Mexican Chocolate Streusel Brownies

For a more unexpected take on your favorite doughy chocolate dessert, try these Mexican Chocolate Streusel Brownies. Brown sugar and cinnamon make these nice and sweet.

Holiday Traditions

Eva Kolenko

Grilled Potato Latkes

These Grilled Potato Latkes give a Western twist to the traditional Hanukkah dish. If the weather is still pleasant enough to fire up the grill (we’re looking at you, Los Angeles), cooking potato pancakes doubles as part of the night’s entertainment.

Classic Latkes

Or, keep it classic with good old-fashioned latkes with a variety of toppings like apple sauce, sour cream, chives, or caviar. 

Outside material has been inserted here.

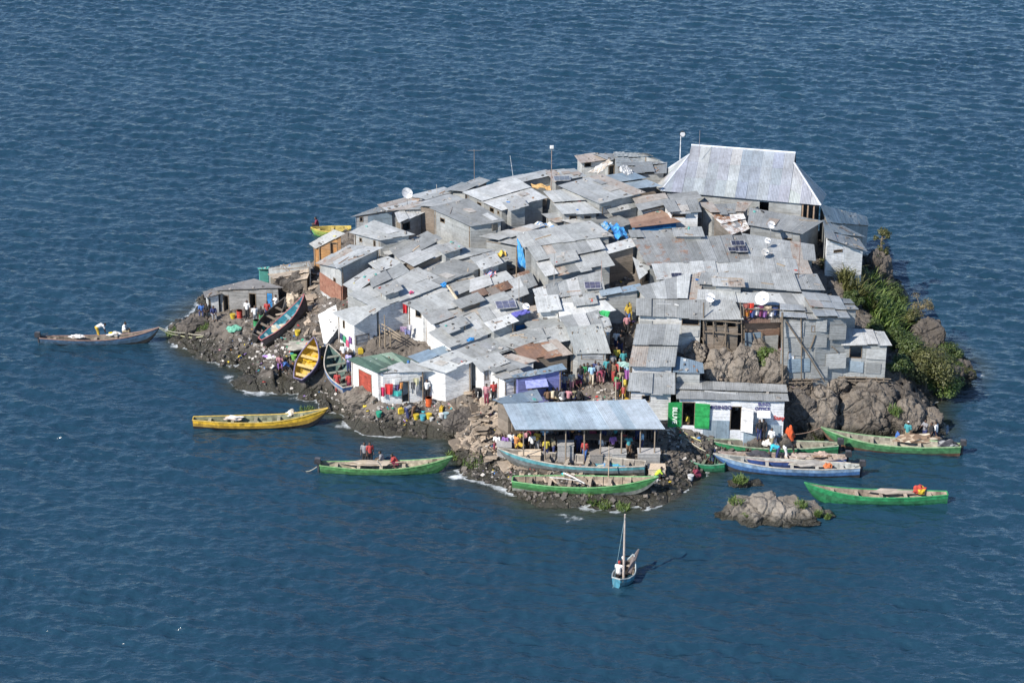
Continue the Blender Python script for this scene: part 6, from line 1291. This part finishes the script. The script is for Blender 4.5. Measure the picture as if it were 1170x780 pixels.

Roasted Salmon with Dill-Yogurt Sauce

Celebrate Feast of the Seven Fishes with a gorgeous filet of salmon, specifically this Roasted Salmon with Dill-Yogurt Sauce. It’s the sharing plate that everyone will ask you to make again next year.

Cranberry Rugelach

Why is this Cranberry Rugelach cookie so good? Some people say it’s the white chocolate, walnut, and cranberry filling, while others say it’s the cream cheese-based dough. They’re both right.

Twice-Baked Beef Brisket with Onions

The key to this Twice-Baked Brisket with Onions is purchasing a whole fresh beef brisket (not corned) or two center-cut pieces. You’ll need to reserve an entire day to make this, but it’s oh so worth it.